With this road, business is faster. Goods are brought faster, and my little shop is doing well. Electricity is also now available. New varieties of crops and vegetables are reaching our market that look fresh and appealing. My old customers are telling me that they are also more nutritious,” ~ Mrs. Agnes Isamba, 49, and a mother of four.

Local food markets are vital nodes in the food systems, linking consumers and sellers with producers, particularly in rural and peri-urban areas.

In low-and-middle income countries where LLF is working, there is often a challenge of either non-existent or aging market infrastructure, ultimately impacting food safety and accessibility that results in food waste. The LLF-funded market infrastructure improvements are transforming food system in critical ways.

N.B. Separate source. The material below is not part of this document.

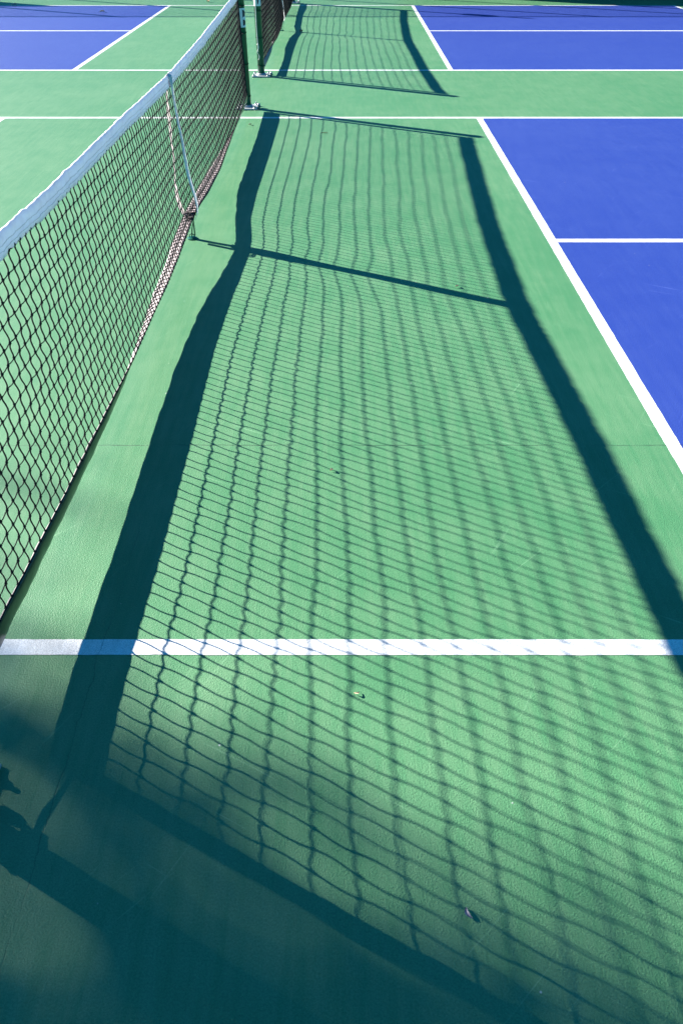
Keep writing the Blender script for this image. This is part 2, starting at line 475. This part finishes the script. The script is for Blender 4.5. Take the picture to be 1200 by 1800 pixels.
    for side, mat in ((1, 'strap_pale'), (-1, 'strap_sunlit')):
        path = [(PX*.5, zt+.004), (PX*.5+side*.013, zt-.006), (PX*.5+side*.015, zt-tape_h)]
        if side == 1: path += [(.030, .62), (.052, .38), (.078, tz+.035), (tx+.014, tz-.004), (tx+.002, bz-.020)]
        else: path += [(-.016, .62), (-.026, .38), (-.030, .22), (bx-.012, bz+.012), (bx+.010, bz-.016)]
        cps = []
        for (a, c) in zip(path, path[1:]):
            for q in range(6): u = q/6; cps.append((a[0]+(c[0]-a[0])*u, a[1]+(c[1]-a[1])*u))
        cps.append(path[-1]); rows = []
        for k, (x, z) in enumerate(cps):
            w = strap_w/2*(1 if z > .2 else max(.55, .55+.45*z/.2))
            yc = strap_y + (.006*N(z*6, side, seed)) + (.02 if side == -1 and z < zt-.1 else 0)*min(1, (zt-.1-z)*6)
            tw = .007*N(z*5, side*2, seed)
            x += .007*N(z*7, side*4, seed)*min(1, 5*max(0, zt-tape_h-z))
            rows.append([(x+side*.0012+tw, yc-w, z), (x+side*.0012-tw, yc+w, z), (x-side*.0012-tw, yc+w, z), (x-side*.0012+tw, yc-w, z)])
        m = MB(); m.grid(rows, True); m.build('centre_strap', M[mat], root)
    m = MB(); w = strap_w*.26
    m.grid([[(tx-.006, strap_y-w, bz-.012), (tx-.006, strap_y+w, bz-.012), (tx-.009, strap_y+w, bz-.012), (tx-.009, strap_y-w, bz-.012)],
            [(.036, strap_y-w, .06), (.036, strap_y+w, .06), (.033, strap_y+w, .06), (.033, strap_y-w, .06)],
            [(.030, strap_y-w, .012), (.030, strap_y+w, .012), (.027, strap_y+w, .012), (.027, strap_y-w, .012)]], True)
    m.build('anchor_tie', M['fence'], root)
    # buckle tongue hanging loose and the bunched cord round the strap's foot
    m = MB(); m.box(.055, .058, strap_y-.062, strap_y-.034, .035, .135)
    m.build('strap_tail', M['fence'], root)
    m = MB(); rr = random.Random(seed*3+1)
    for q in range(9):
        c = Vector(((tx+bx)/2+.018, strap_y-.05, (tz+bz)/2+.012)); pts = []
        ph, r_, sp = rr.uniform(0, 6.28), rr.uniform(.010, .028), rr.uniform(-.05, .05)
        for k in range(9):
            a = ph+k*.55
            pts.append(c+Vector((r_*math.cos(a)*.9, sp+r_*math.sin(a*1.3)*.9, r_*.55*math.sin(a))))
        m.tube(pts, R*1.1, 4, False)
    m.build('bunched_cord', M['cord'], root)
    m = MB(); m.lathe([(.030, .0), (.030, .005), (.022, .009), (.010, .010)], .028, strap_y, 20)
    m.tube([(.014, strap_y, .008), (.014, strap_y, .022), (.028, strap_y, .030), (.042, strap_y, .022), (.042, strap_y, .008)], .003, 7)
    m.build('ground_anchor', M['post'], root)
    return root

top1 = [(-.455, .907), (.2, .894), (.69, .884), (1.05, .875), (1.96, .865), (2.5, .855), (3.08, .842), (3.6, .847), (4.24, .854), (4.8, .868), (5.8, .893), (6.49, .912)]
low1 = [(-.40, .028, .100, .030, .160), (-.15, .030, .083, .034, .146), (0, .030, .080, .036, .143), (.25, .038, .077, .042, .139), (.5, .042, .075, .050, .137), (.95, .046, .070, .059, .132),
        (1.2, .042, .070, .065, .129), (1.4, .036, .073, .068, .126), (1.6, .026, .078, .068, .125), (1.84, .020, .084, .067, .124),
        (2.1, .009, .093, .071, .125), (2.4, .008, .104, .070, .130), (2.7, .002, .123, .067, .139), (3.0, .000, .137, .062, .147),
        (3.2, .000, .134, .063, .144), (3.6, -.006, .113, .070, .121), (4.1, -.006, .095, .076, .116), (4.6, .008, .088, .068, .123),
        (5.0, .022, .081, .062, .128), (5.4, .032, .077, .054, .133), (6.1, .034, .073, .042, .140), (6.49, .024, .074, .030, .138)]
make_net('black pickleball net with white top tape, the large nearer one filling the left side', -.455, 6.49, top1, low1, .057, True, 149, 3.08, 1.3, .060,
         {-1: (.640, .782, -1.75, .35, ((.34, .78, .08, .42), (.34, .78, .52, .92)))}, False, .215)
top2 = [(8.05, .905), (8.37, .884), (9.42, .864), (10.44, .857), (11.43, .846), (11.9, .852), (13.27, .873), (14.83, .914)]
low2 = [(8.05, .046, .062, .026, .120), (8.6, .052, .066, .030, .118), (9.1, .050, .068, .036, .114), (9.6, .026, .073, .050, .106), (10.0, .002, .076, .060, .102),
        (10.8, -.008, .086, .060, .106), (11.43, -.008, .112, .050, .126), (12.0, -.008, .090, .050, .106), (13.3, .004, .072, .055, .094),
        (14.2, .020, .060, .048, .108), (14.83, .030, .056, .034, .106)]
make_net('second pickleball net beyond the first, cut off by the top edge', 8.05, 14.83, top2, low2, .055, False, 146, 11.43, 4.7, .032,
         {1: (.640, .80, -2.7, .2, ((.42, .62, .06, .94),))}, True)

# ------------------------------------------------------------------ the fence past the far court
YF = 16.45; HF = 3.05
fr = tag(empty('chain_link_fence', (0, YF, 0)), 'tall green chain link fence with dark windscreen panels along the far side', 'fence')
posts = [(-12.3, HF), (-9.25, HF), (-6.2, HF), (-3.1, 3.2), (-1.5, HF), (.57, HF), (2.06, HF), (5.1, HF), (8.15, HF), (11.2, HF)]
for x, h in posts:
    m = MB(); m.lathe([(.036, 0), (.036, h-.02), (.042, h-.018), (.036, h+.015), (.01, h+.03)], x, YF, 16)
    p = m.build('post', M['fence'], fr, True)
    if h > 3.1:
        m = MB(); m.box(x-.085, x+.085, YF-.075, YF+.075, 2.76, 2.96); bx_ = m.build('latch_box', M['fence'], p)
        bv = bx_.modifiers.new('edge', 'BEVEL'); bv.width = .02; bv.segments = 2
for z in (HF-.02, .08):
    m = MB(); m.tube([(-12.3, YF, z), (11.2, YF, z)], .024, 10); m.build('rail', M['fence'], fr, True)
m = MB(); pit = .075; zlo, zhi = .09, HF-.03; hh = zhi-zlo
x = -12.3-hh
while x < 11.2:                              # two sets of slanted wires
    for sgn in (1, -1):
        a0, z0, a1, z1 = x, zlo, x+hh, zhi
        if a0 < -12.3: z0 += (-12.3-a0); a0 = -12.3
        if a1 > 11.2: z1 -= (a1-11.2); a1 = 11.2
        if a1-a0 > .02:
            if sgn == 1: m.tube([(a0, YF-.030, z0), (a1, YF-.030, z1)], .0022, 3, False)
            else: m.tube([(a0, YF-.0345, zlo+zhi-z0), (a1, YF-.0345, zlo+zhi-z1)], .0022, 3, False)
    x += pit
m.build('chain_mesh', M['fence'], fr)
for xa, xb in ((-12.28, -7.9), (2.06, 11.18)):
    rows = [[(xa+(xb-xa)*i/60, YF-.05-.004*s+.006*N(i*.5, z), .05+1.76*z/8+.012*N(i*.21, z*.2, 4)) for i in range(61)] for s in (0,) for z in range(9)]
    m = MB(); m.grid(rows); o = m.build('windscreen', M['screen'], fr, True)
    sd = o.modifiers.new('cloth', 'SOLIDIFY'); sd.thickness = .003

# ------------------------------------------------------------------ the tree whose crown shades the near corner
sh = Vector((-SX, -SY, 0)).normalized()      # horizontal direction to the sun
nn = Vector((sh.y, -sh.x, 0))                # across it
if nn.y < 0: nn = -nn
slope = 1/math.hypot(SX, SY)
P0 = Vector((.60, -.50, 0)); DT = 20.0
tc = P0 + sh*DT + nn*(-2.15)
CZ = DT*slope
rt = tag(empty('shade_tree', (tc.x, tc.y, -.03)), 'tall leafy tree outside the court whose crown shades the near left corner', 'tree')
m = MB()
m.tube([(tc.x+.15*math.sin(z*.7), tc.y+.1*math.sin(z*.9), z) for z in [-.1, .2, .8, 1.8, 3, 4.5, 6, 8, 10, 11.5]], [.34, .27, .23, .21, .19, .16, .13, .09, .05, .02], 12)
rr = random.Random(11)
for q in range(26):
    z = rr.uniform(3.6, 10.5); a = rr.uniform(0, 2*PI); L = rr.uniform(1.0, 2.0)*(1-abs(z-CZ)/7)
    pts = [(tc.x+L*u*math.cos(a+.3*u), tc.y+L*u*math.sin(a+.3*u), z+.9*u*L*.5) for u in (0, .3, .6, 1)]
    m.tube(pts, [.07, .05, .03, .012], 6)
m.build('trunk', M['bark'], rt, True)
m = MB()
def leaf(c, s):
    d = Vector((rr.gauss(0, 1), rr.gauss(0, 1), rr.gauss(0, 1))).normalized()
    e = d.orthogonal().normalized(); e.rotate(Matrix.Rotation(rr.uniform(0, 6.28), 3, d)); g = d.cross(e)
    n = len(m.v)
    for p in (c-e*s, c+g*s*.42+d*s*.08, c+e*s, c-g*s*.42+d*s*.08): m.v.append(tuple(p))
    m.face((n, n+1, n+2, n+3))
RL, RV = 2.35, 4.2
nl = 0
while nl < 52000:
    p = Vector((rr.uniform(-1, 1), rr.uniform(-1, 1), rr.uniform(-1, 1)))
    if p.length > 1: continue
    # boughs: a little thinner between them
    if N(p.x*3.2, p.y*3.2, p.z*4.5) < -.22 and rr.random() < .3: continue
    nl += 1
    leaf(Vector((tc.x+p.x*RL+rr.gauss(0, .10), tc.y+p.y*RL+rr.gauss(0, .10), CZ+p.z*RV+rr.gauss(0, .1))), rr.uniform(.06, .092))
# a bough reaching further out on the court side
c0 = tc + nn*(2.15+.62) + Vector((0, 0, CZ-.57))
for q in range(34):
    leaf(c0+Vector((rr.gauss(0, .16), rr.gauss(0, .16), rr.gauss(0, .10))), rr.uniform(.05, .08))
m.build('crown', M['leaf'], rt)

# ------------------------------------------------------------------ bits of leaf and twig on the court
def curl(name, label, cat, x, y, L, wd, ang, mat, lift=.004, bend=.35, group=None):
    """a small curled dry leaf or pod: a thin cupped blade"""
    m = MB(); ca, sa = math.cos(ang), math.sin(ang); top_, bot = [], []
    for k in range(9):
        u = k/8; w = wd*math.sin(PI*min(.96, max(.04, u)))**.8
        px = (u-.5)*L; py = bend*L*((u-.5)**2*2-.25); pz = lift*(1-(2*u-1)**2)+.0030
        row = []
        for s in (-1, -.5, 0, .5, 1):
            qx, qy, qz = px, py+s*w, pz+abs(s)**2*wd*.7
            row.append((x+qx*ca-qy*sa, y+qx*sa+qy*ca, qz))
        top_.append(row); bot.append([(a, b_, c-.0008) for a, b_, c in row])
    m.grid(top_); m.grid([r[::-1] for r in bot])
    for k in range(8):
        for e in (0, 4): m.quad(top_[k][e], top_[k+1][e], bot[k+1][e], bot[k][e])
    o = m.build(name, mat, None, True)
    return tag(o, label, cat, group)
curl('seed_pod', 'dark curled seed pod on the shaded green court near the bottom right', 'seed pod', 1.161, -.687, .024, .0042, -1.15, M['pod'], .004, .5)
curl('dry_leaf', 'thin pale leaf sliver just below the thick near sideline', 'leaf', .947, -.153, .016, .0028, .2, M['drypale'], .003, .6)
curl('dry_leaf', 'tiny straw coloured leaf crumb inside the mesh shadow at mid court', 'leaf', .872, .798, .014, .0055, .7, M['drypale'])
curl('dry_leaf', 'brown leaf at the foot of the second net shadow strap', 'leaf', .315, 11.28, .07, .024, 1.1, M['dry'], .015, .2)
curl('dry_leaf', 'brown leaf on the far left blue court by the thin rail shadow', 'leaf', -3.07, 13.51, .08, .026, .3, M['drypale'], .012, .3)
curl('dry_leaf', 'brown leaf in the far left corner close to the top edge', 'leaf', -4.83, 14.44, .085, .03, .9, M['drypale'], .015, .3)
curl('dry_leaf', 'orange brown leaf on the green strip beyond the far sideline', 'leaf', -1.52, 14.95, .09, .026, 2.0, M['dry'], .02, .3)
curl('dry_leaf', 'small pale leaf beside the foot of the near net close to its far post', 'leaf', .107, 5.822, .026, .010, .4, M['drypale'], .002, .3)
curl('twig', 'short brown twig among the mesh shadow near the far sideline', 'twig', .754, 5.546, .060, .004, .35, M['dry'], .002, .2)
curl('dry_leaf', 'small crumbled leaf above the centre strap shadow at the right', 'leaf', 1.498, 2.382, .020, .007, .5, M['drypale'], .004, .3)

# ------------------------------------------------------------------ picture
vs = S.view_settings; vs.view_transform = 'Standard'; vs.look = 'None'; vs.exposure = 2.0; vs.gamma = 1; vs.use_curve_mapping = False
S.render.engine = 'CYCLES'
S.cycles.max_bounces = 6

For example, our work in Uganda’s Kihondo market is a testimony to LLF’s innovation that has the potential to reduce food loss due to spoilage, poor storage and/or handling, as well as increase sales and consumption and improve food hygiene and safety.

The construction of vegetable and fruit market in Kihondo is speaking to the vendors’ aspirations of working in a safer and an enabling environment. On the other hand, the vegetable and fruit suppliers are also expecting increased improvement in food hygiene and food quality, reducing foodborne illnesses.


Making safe and nutritious food available for impoverished communities remains a top strategic priority with the Lives and Livelihoods Fund. The measures put in place by LLF to reduce food loss and overcome technical and infrastructure limitations are coupled with provision of improved financing and credit to small-scale farmers, particularly women, to allow them to diversify or scale their production.